The move also enabled the Thein Sein administration to turn down offers made by many respected international personalities and organisations to shoulder the role of neutral peace facilitators, including former Finnish President Ahtisaari and The Elders, an independent group of global leaders led by South African Archbishop Desmond Tutu.

This streak of national pride does not, however, extend to the economic realm. Myanmar has accepted economic support to strengthen its fledgling peace process from the Peace Donor Support Group (PDSG), led by Norway and supported by Australia, the European Union, Britain and the World Bank, all of which have pledged to pour millions of dollars into relief and rehabilitation work in areas where the guns have fallen silent following the ceasefire talks.
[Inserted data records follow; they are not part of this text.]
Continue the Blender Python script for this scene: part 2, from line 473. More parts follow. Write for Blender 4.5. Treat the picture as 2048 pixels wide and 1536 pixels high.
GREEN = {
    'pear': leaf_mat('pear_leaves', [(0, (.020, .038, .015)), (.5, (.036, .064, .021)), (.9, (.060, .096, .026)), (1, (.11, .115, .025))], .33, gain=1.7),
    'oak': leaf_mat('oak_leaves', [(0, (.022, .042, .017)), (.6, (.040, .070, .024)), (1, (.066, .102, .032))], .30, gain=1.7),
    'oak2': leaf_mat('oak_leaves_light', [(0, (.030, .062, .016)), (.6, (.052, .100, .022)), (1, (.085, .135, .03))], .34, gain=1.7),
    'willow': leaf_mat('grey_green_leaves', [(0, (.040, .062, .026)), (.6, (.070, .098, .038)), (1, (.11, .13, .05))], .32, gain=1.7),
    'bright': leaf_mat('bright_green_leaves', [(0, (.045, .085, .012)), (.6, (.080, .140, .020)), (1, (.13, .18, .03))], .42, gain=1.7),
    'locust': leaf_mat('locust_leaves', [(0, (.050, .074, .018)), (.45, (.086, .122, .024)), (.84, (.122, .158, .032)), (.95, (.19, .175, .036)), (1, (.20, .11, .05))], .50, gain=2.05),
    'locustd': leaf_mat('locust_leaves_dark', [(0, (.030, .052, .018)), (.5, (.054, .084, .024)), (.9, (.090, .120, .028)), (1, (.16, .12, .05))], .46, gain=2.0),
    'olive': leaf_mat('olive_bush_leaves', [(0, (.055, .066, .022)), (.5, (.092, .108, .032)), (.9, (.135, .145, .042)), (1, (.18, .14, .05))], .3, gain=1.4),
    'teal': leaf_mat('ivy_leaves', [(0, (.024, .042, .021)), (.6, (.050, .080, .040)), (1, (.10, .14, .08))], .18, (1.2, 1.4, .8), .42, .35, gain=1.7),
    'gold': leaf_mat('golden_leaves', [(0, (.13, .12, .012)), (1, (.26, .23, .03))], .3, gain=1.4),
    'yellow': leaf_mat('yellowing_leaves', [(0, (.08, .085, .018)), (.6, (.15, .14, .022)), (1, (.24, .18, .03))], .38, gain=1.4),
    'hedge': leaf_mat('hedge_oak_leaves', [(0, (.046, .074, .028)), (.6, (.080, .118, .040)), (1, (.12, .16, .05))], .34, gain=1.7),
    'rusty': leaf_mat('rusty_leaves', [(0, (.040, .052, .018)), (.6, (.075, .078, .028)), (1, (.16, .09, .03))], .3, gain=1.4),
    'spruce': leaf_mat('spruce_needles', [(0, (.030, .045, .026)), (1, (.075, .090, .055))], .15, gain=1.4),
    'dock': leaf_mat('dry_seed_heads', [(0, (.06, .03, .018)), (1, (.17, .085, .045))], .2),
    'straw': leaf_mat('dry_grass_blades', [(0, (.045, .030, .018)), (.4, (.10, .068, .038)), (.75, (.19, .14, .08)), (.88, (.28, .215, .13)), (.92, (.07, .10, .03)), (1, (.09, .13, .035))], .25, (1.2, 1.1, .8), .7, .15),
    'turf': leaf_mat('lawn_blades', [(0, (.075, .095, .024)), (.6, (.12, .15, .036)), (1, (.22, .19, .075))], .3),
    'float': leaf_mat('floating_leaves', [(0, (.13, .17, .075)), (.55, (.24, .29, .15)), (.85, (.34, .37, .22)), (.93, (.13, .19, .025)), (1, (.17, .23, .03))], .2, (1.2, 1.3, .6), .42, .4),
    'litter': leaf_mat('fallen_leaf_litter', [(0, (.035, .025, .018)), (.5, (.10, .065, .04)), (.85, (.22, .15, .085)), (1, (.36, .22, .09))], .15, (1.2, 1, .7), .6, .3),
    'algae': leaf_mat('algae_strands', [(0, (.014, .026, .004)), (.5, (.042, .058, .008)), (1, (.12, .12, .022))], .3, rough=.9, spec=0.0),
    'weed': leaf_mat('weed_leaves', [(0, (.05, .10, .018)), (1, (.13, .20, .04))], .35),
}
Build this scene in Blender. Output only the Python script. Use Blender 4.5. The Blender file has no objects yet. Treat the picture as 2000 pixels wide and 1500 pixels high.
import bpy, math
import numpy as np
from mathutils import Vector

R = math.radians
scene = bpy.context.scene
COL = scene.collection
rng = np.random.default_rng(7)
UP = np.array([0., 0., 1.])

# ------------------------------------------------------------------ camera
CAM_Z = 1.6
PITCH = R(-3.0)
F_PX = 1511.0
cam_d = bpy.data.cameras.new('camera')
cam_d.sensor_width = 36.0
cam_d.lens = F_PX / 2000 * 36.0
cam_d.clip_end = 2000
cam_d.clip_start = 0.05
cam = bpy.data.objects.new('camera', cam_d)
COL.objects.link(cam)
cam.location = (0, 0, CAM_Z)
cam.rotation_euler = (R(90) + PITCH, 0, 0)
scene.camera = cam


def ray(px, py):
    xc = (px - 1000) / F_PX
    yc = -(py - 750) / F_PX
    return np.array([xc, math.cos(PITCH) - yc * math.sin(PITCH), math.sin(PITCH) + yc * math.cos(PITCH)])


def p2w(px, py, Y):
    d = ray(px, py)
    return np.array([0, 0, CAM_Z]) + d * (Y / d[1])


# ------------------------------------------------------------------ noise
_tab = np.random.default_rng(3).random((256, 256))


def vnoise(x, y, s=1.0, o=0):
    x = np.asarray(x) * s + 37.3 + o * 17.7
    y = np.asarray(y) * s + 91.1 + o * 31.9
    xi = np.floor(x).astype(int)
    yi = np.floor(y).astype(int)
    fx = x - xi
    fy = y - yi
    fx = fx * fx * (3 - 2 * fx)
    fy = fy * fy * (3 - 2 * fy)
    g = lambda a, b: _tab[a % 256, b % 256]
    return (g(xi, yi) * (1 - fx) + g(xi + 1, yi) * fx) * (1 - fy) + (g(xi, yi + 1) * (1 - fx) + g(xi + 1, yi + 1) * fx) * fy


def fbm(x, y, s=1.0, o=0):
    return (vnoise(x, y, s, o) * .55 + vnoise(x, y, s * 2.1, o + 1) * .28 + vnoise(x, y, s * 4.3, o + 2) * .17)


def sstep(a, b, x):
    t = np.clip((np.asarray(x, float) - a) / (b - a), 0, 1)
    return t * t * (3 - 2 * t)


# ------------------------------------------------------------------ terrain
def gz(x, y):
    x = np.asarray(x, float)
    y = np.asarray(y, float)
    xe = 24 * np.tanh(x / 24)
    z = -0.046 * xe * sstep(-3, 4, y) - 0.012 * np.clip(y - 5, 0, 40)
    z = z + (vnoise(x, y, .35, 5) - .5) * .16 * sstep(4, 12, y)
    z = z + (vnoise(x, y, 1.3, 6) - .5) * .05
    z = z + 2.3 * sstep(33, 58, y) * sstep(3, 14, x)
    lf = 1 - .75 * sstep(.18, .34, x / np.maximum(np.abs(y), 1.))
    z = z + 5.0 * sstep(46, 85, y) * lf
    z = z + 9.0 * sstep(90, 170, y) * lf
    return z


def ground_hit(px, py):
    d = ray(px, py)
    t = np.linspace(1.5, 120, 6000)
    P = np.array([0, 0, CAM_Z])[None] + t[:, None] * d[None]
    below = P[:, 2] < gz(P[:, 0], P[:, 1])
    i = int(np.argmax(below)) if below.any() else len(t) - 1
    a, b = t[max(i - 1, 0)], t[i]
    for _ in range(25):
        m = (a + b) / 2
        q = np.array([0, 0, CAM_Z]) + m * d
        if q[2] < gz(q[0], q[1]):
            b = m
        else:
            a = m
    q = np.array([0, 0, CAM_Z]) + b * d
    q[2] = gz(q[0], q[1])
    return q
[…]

That the ceasefire agreements have held so far reflects a shift in thinking from previous regimes’ attempts to end conflicts with ethnic separatists.

“The position the government is taking in relation to the ethnic groups is one of equality,” Paul Keenan, research coordinator at the Burma Centre for Ethnic Studies, based in the northern Thai town of Chiang Mai, told IPS.

“Previously, the government dictated terms to the armed groups and they had to give up their weapons before talks, because security was the priority, not peace and equality,” he added. “But the atmosphere is completely different now. And Aung Min wants to talk to everyone, which is new.”